BEGIN Supplied data
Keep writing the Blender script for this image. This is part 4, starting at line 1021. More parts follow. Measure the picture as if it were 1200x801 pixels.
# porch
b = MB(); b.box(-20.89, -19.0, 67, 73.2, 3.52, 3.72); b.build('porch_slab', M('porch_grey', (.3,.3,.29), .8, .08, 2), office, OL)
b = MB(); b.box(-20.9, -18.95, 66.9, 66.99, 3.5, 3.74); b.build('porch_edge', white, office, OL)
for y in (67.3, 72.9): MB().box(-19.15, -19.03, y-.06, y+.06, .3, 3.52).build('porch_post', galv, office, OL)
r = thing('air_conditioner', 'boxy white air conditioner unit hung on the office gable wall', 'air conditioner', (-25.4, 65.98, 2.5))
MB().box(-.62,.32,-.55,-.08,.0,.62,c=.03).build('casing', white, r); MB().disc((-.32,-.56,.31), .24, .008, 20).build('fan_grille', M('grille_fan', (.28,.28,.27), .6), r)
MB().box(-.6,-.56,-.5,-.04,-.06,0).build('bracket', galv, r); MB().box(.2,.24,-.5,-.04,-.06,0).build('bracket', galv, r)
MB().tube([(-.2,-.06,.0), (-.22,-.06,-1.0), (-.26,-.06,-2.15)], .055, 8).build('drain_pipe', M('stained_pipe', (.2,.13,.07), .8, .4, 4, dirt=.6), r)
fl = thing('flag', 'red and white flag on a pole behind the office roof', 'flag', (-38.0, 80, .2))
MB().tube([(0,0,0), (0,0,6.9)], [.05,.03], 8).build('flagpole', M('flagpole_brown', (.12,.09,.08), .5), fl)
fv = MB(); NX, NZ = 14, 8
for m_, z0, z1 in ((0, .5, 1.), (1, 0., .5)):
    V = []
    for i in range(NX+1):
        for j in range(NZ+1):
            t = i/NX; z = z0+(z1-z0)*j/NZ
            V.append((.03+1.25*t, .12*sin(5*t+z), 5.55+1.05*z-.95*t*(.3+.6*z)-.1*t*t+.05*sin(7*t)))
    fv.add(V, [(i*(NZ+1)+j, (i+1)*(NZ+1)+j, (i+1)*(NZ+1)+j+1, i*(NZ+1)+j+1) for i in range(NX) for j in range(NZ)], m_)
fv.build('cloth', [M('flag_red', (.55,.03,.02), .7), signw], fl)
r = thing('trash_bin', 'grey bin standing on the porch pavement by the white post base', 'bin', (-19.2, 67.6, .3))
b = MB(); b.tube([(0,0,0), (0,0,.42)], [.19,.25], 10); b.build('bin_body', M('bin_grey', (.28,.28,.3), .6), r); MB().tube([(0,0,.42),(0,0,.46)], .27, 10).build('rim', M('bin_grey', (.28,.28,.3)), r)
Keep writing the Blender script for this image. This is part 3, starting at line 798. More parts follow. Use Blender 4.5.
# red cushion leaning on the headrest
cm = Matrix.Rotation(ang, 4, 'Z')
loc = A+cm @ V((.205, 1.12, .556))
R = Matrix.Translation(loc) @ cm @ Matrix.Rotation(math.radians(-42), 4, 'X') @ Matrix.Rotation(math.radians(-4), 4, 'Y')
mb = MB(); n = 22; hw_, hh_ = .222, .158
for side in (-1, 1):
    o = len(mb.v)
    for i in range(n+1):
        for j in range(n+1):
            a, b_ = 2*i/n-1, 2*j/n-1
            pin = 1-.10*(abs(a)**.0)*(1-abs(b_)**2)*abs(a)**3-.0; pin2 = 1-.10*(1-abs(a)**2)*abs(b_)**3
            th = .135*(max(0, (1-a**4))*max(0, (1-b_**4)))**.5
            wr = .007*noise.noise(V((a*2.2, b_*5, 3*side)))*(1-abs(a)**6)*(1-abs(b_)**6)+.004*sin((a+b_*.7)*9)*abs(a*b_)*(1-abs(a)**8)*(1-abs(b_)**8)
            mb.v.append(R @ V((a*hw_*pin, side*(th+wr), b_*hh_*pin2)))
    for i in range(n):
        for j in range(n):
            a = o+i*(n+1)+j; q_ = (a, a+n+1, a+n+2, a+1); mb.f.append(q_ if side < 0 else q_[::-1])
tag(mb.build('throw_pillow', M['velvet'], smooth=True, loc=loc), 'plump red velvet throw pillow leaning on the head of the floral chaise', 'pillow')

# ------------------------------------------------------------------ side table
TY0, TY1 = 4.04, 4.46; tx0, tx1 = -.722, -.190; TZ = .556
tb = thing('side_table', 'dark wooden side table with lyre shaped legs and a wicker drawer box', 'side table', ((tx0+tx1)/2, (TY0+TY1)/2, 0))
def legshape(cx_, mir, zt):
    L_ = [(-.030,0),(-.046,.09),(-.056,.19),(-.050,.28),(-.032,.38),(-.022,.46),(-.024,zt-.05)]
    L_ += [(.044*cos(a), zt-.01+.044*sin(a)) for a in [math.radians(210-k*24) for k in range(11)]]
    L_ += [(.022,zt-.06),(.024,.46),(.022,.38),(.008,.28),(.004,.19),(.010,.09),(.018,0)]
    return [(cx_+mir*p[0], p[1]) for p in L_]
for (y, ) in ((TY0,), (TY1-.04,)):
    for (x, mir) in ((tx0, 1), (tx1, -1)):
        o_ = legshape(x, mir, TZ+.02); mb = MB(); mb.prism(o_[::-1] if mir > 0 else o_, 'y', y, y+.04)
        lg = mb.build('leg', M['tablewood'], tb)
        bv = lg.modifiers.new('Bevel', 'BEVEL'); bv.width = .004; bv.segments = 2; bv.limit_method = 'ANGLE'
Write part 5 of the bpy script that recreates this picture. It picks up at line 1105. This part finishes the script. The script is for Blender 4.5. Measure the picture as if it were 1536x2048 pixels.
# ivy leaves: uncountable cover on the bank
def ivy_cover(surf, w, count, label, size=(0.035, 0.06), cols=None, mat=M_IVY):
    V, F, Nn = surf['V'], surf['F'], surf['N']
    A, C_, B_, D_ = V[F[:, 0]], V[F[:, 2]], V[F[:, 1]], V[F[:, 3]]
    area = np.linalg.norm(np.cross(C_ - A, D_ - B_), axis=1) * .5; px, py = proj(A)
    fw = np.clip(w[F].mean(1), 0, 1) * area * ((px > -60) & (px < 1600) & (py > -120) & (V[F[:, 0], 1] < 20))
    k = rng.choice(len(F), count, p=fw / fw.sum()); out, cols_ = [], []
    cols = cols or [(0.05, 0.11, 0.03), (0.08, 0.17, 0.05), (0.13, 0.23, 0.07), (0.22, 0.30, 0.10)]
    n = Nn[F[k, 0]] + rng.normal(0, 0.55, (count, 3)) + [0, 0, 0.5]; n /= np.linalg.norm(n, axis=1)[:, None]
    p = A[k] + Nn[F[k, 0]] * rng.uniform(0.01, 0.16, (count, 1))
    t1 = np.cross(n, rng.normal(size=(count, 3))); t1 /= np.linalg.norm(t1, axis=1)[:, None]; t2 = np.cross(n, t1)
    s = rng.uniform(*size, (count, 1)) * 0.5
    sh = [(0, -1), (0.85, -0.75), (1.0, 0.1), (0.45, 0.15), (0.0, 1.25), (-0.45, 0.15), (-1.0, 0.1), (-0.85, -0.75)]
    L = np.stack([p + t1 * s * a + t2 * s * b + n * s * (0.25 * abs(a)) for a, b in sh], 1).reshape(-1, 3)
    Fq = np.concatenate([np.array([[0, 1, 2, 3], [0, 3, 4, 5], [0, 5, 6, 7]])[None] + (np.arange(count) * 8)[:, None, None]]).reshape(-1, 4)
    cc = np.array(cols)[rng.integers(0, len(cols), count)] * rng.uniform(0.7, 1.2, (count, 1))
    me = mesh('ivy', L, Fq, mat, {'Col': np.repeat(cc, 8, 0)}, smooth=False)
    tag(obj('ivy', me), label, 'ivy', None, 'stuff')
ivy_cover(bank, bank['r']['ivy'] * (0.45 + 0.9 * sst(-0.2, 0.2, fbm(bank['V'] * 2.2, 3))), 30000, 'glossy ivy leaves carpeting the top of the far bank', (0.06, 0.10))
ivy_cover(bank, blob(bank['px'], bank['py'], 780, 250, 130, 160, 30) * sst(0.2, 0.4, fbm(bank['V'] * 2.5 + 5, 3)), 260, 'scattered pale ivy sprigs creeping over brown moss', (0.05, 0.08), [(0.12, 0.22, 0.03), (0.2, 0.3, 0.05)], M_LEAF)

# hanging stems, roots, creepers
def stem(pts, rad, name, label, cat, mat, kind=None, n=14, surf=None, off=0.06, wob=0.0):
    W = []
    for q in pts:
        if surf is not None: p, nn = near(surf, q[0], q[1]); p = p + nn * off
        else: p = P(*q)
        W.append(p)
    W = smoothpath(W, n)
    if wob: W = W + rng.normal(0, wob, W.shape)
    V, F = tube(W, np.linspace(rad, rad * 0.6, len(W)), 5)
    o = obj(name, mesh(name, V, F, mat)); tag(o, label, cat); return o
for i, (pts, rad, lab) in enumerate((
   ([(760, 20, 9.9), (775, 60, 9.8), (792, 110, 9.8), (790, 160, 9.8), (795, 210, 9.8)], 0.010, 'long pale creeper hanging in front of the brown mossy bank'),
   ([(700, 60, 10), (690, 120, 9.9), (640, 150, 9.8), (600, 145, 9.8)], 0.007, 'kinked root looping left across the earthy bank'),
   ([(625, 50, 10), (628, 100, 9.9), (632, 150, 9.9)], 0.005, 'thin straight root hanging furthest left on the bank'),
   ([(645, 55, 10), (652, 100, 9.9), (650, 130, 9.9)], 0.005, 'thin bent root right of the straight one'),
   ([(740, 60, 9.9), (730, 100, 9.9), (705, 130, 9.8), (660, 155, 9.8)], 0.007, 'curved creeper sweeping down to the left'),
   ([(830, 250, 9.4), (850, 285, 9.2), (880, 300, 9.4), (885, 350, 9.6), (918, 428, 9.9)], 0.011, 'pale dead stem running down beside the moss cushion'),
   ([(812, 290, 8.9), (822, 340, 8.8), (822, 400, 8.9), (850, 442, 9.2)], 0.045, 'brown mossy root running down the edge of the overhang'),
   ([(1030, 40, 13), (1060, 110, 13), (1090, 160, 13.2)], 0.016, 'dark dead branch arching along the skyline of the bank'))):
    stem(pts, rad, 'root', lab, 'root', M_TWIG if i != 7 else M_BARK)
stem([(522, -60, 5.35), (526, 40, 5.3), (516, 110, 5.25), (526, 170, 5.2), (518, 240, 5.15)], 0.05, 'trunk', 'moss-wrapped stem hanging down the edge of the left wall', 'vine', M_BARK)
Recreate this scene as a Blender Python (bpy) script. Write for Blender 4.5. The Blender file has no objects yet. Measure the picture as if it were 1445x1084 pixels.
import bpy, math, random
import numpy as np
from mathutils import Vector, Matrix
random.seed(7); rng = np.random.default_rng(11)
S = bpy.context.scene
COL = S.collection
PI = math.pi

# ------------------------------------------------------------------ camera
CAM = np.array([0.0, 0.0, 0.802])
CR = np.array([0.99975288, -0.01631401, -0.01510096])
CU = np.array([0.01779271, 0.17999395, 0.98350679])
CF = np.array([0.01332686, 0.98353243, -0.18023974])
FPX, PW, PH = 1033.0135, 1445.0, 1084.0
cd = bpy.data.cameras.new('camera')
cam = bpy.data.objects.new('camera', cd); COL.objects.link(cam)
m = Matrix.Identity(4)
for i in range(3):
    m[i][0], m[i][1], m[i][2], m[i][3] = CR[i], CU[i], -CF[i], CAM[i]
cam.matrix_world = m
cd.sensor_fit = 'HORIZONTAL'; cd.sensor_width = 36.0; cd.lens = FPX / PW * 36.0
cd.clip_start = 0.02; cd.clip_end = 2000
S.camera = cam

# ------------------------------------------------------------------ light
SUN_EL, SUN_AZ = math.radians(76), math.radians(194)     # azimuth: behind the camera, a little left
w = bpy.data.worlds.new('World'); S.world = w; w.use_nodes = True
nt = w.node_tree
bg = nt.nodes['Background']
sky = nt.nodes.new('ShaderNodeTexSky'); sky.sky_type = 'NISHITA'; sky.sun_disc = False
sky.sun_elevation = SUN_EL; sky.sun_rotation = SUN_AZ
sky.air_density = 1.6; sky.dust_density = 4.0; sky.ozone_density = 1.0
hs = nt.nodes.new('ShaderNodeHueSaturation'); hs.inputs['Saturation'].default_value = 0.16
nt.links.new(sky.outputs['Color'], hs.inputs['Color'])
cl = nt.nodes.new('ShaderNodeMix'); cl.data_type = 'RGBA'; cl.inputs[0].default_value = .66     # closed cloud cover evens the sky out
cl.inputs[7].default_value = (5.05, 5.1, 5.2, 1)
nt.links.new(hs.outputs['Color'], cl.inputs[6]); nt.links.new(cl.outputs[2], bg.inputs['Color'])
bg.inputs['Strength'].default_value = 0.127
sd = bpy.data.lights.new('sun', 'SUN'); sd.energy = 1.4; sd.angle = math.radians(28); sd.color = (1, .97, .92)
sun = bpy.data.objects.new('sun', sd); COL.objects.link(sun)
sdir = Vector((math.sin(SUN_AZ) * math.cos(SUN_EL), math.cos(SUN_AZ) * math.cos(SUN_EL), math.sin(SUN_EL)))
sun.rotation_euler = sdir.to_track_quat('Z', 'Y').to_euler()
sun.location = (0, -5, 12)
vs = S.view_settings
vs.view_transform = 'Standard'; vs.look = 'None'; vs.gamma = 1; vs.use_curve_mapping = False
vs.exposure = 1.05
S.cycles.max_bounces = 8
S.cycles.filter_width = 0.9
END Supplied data
Return all lines containing "picture".

- Written response
Keep writing the Blender script for this image. This is part 4, starting at line 1021. More parts follow. Measure the picture as if it were 1200x801 pixels.
Write part 5 of the bpy script that recreates this picture. It picks up at line 1105. This part finishes the script. The script is for Blender 4.5. Measure the picture as if it were 1536x2048 pixels.
Recreate this scene as a Blender Python (bpy) script. Write for Blender 4.5. The Blender file has no objects yet. Measure the picture as if it were 1445x1084 pixels.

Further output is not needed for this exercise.